By the end of the last decade, “woke” had developed into more common usage as a generic slang term and people can be forgiven for defining it as “excessive political correctness”.

Woke has become the totem of those who champion “rights for all” without paying a moment’s attention to encouraging co-relative responsibilities. It is as if the right they champion the most is their indelible right to be offended. In one of the great displays of pompous self-regard and blind and inconsiderate self-importance, they not only believe their view is the only one that matters but they expect, nay demand, that those who make and apply the rules do it their way, often destroying careers and causing great distress as, in one way or another, our Society slowly and inexorably falls victim to the creeping ascendancy of Woke.

Examples are legion. Consider the case of the £1 million scholarships for “poor white British boys from disadvantaged homes”, offered by 96 year-old Professor Sir Bryan Thwaites because they did worse at school than almost every other ethnic group, turned down by Dulwich College and Winchester College because, inter alia, it would harm their reputations.
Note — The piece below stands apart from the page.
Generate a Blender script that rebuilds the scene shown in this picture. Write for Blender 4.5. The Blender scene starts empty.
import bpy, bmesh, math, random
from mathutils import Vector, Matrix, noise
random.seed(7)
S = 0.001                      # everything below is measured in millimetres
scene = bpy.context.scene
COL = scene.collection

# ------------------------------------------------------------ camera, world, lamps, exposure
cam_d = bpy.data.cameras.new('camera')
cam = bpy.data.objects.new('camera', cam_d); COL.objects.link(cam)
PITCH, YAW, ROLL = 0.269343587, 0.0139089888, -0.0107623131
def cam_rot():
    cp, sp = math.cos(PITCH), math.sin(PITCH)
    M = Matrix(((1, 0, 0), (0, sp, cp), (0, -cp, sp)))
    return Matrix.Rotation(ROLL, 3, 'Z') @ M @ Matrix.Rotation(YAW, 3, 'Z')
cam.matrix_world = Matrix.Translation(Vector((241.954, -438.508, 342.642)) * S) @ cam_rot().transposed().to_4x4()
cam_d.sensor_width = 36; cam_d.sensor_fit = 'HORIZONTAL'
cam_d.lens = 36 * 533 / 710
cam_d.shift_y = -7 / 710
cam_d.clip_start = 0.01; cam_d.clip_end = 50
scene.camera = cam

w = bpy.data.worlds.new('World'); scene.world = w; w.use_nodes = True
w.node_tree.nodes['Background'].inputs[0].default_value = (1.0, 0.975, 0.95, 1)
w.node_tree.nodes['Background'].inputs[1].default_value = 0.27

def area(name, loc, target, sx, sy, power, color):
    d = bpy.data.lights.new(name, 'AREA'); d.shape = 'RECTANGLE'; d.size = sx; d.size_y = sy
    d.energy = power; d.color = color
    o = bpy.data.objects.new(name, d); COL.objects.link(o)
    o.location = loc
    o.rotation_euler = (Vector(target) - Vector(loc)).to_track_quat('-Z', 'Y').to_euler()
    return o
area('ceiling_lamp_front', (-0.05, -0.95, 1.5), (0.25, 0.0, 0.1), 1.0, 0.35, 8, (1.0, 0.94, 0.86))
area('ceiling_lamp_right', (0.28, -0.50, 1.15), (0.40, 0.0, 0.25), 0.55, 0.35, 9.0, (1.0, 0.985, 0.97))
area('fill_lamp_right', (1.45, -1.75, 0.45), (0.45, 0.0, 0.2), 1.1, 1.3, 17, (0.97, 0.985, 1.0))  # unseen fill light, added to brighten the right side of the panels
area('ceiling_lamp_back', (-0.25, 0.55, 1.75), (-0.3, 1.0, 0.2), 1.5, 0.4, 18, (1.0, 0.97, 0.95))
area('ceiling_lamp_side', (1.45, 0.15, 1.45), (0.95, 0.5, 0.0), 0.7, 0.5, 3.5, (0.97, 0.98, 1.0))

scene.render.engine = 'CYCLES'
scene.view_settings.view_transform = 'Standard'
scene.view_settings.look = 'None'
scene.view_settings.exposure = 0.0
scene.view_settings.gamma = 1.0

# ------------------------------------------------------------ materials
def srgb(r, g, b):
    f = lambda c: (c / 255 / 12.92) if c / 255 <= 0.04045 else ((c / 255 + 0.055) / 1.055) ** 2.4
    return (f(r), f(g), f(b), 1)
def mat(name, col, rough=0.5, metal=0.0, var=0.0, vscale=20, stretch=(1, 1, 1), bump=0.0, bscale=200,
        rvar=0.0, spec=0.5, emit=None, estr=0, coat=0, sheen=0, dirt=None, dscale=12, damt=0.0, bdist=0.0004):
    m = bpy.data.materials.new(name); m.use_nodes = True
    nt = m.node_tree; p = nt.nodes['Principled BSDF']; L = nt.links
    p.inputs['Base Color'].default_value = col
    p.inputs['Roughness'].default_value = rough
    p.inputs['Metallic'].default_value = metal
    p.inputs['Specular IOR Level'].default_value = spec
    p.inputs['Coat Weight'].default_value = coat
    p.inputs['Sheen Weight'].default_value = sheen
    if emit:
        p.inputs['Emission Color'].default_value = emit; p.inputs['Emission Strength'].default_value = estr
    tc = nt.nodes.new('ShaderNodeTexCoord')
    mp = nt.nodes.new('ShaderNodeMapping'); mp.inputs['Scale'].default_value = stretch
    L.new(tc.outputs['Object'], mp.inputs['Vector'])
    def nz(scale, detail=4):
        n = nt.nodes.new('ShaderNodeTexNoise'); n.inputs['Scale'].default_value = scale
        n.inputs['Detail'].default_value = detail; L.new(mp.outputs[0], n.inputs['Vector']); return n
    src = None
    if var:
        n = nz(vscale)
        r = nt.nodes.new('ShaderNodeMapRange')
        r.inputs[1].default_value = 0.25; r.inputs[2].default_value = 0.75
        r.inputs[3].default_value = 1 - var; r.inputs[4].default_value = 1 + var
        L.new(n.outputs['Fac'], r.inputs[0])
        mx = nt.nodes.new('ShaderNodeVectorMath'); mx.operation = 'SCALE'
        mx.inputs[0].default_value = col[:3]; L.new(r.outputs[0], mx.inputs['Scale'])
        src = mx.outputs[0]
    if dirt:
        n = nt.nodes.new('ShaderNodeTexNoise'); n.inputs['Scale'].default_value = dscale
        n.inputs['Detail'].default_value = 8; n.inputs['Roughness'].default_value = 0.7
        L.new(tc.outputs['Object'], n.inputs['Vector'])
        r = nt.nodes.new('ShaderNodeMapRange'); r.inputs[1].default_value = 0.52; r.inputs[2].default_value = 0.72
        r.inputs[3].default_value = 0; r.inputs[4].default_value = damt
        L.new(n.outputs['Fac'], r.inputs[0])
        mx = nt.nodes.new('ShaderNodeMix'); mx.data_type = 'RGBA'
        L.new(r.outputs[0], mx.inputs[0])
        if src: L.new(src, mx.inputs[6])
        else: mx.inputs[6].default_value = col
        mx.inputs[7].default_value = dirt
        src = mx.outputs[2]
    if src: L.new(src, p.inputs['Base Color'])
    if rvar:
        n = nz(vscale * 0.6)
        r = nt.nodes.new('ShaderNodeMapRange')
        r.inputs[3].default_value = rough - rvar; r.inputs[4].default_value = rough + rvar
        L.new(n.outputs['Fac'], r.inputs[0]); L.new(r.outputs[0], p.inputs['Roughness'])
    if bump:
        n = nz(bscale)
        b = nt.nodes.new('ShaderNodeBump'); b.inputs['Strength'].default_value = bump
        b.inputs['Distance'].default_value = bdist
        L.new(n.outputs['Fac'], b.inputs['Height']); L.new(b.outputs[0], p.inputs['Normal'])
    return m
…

Yet Stormzy, the rap star, established Cambridge University Scholarships exclusively for black British students with no problem at all. Trevor Philips, the excellent former Chairman of the Commission for Racial Equality on whose Board and under whom I had the privilege to serve, said:- “The 2010 Equality Act was not constructed purely to favour people of colour; it was designed to ensure equality and in this case the disadvantaged, under-represented group happened to be white”.

Sir Bryan was a scholarship boy at Dulwich and Winchester; I was a scholarship boy at Bromsgrove. We can both testify to just what a great education can do for kids who would never have had access to the whole wonderful world “out there” without such a “leg up”. Stormzy’s actions were on the right track, but so were Sir Bryan’s. The powers-that-be at two of the Nation’s great Public Schools were “woked”, and ran for cover rather than bring their hugely talented and resourced guns to bear on any objections and thus give that leg up and change lives for the better.

There is also the deafening cacophony of clamouring for compensation to be paid to victims of slavery by those who benefitted from the work of its perpetrators. To those marvellous Universities in Bristol and Cambridge currently under fire for having benefited centuries ago from the donations and endowments of slave-traders I would say put your money and resource into opening, paying for and inspiring First-class Education establishments in those countries still blighted by the myriad and misunderstood effects of slavery rather than seeking directly to compensate possible descendants of slaves. Where would that stop? Nothing will actually get done when consciences may be salved but the questions become too hard to answer as wokeness wins.

Where would compensation go exactly? Who would and who would not benefit? What about the West African tribal chiefs who sold neighbouring captured tribes to the traders? Who and where are, today, those individuals who have suffered from the disgusting business. Put time, money, reputation and expertise, by all means, into helping developing countries stimulate the indigenous talent of their people to the benefit of everyone, but to hand out cash to individuals? I think not.

And at what point does the sackcloth and ashes mentality need to stop? What about the courageous women and men who took on the Establishment and got the disgusting business finally abolished in the 1840’s? Can we have just a modicum of recognition for the UK and its Royal Navy that imposed a worldwide ban on trading in slaves on the High Seas from 1807 onwards, long before virtually every other country on Earth? I encourage those who are judging this Country’s actions then by the standards of now to take a good look at Portugal, Brazil, France, the USA and the Netherlands. Then judge us.

Oh…….and while we’re at it, will there be any compensation for the land and money grab aka the Dissolution of the Monasteries in the 1530’s? and when will the Italian Government pay reparations for what the Romans did to us?!

I know that Common Sense is sadly not that common, but as our new decade gets underway I do hope we will see those in authority, from Government Ministers to Vice-Chancellors, from Leaders of Councils to Chief Constables, from Plc CEO’s to Media Bosses, girding their loins and fighting back against the dangers of absurdly excessive political correctness, against the dangers of hijacked Woke.